Comme au temps du communisme
Mais c’est en vain : un mois et demi plus tard, la vice-présidente de la Commission européenne n’a toujours pas daigné réagir. De même qu’elle ne réagit pas aux comportements antidémocratiques et illégaux de la coalition gaucho-libérale en Pologne. Après la prise de contrôle musclée des médias publics par Donald Tusk dans ce pays et les menaces portées contre le président de l’autorité indépendante des médias, l’on y assiste à une curieuse situation où, pour la première fois depuis la transition démocratique de 1989–90 avec la chute du communisme, une grande télévision se voit systématiquement exclue des conférences de presse du gouvernement.
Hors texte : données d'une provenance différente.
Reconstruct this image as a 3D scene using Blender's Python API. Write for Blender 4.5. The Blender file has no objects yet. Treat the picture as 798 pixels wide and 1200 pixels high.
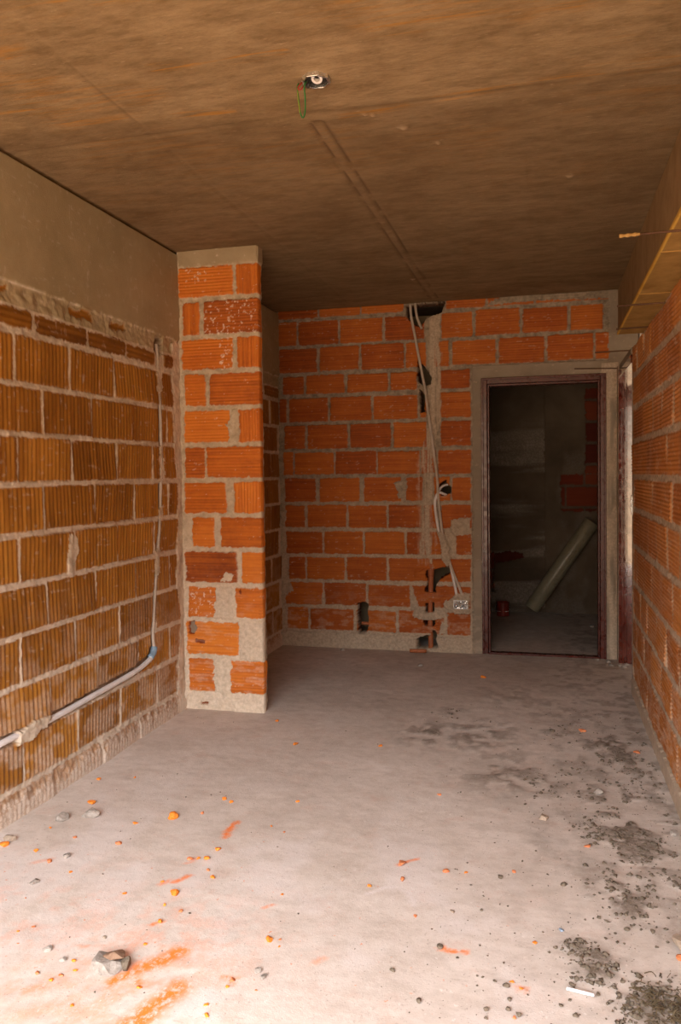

Cette télévision, c’est TV Republika, une chaîne privée d’information en continu, dont l’ancien président du Conseil européen Donald Tusk n’avait apparemment pas prévu l’expansion consécutive à sa reprise en main des chaînes de la télévision publique TVP. Une reprise en main qui a en effet suscité l’exode des téléspectateurs de TVP Info vers TV Republika alors que TV Republika continue de se développer malgré le boycott publicitaire dont elle fait l’objet de la part des grands annonceurs depuis le début de l’année.
Le silence complice des grands médias européens
Et si l’exclusion des conférences de presse du gouvernement polonais de la seule et unique télévision de droite a fait l’objet de dures critiques de la part du président de l’autorité polonaise des médias, qui a souligné le caractère illégal de cette exclusion, et aussi d’une première condamnation du gouvernement de Donald Tusk en justice (sans que celui-ci ne daigne modifier son comportement), elle ne fait pas non plus réagir Bruxelles et est passée sous silence par les médias français et européens. Des médias qui s’étaient pourtant beaucoup intéressés à la liberté de fonctionnement des médias polonais quand la majorité conservatrice avait voulu réguler l’accès des journalistes au parlement.
Encore un deux poids, deux mesures qui saute aux yeux, et qui est en réalité pleinement assumé.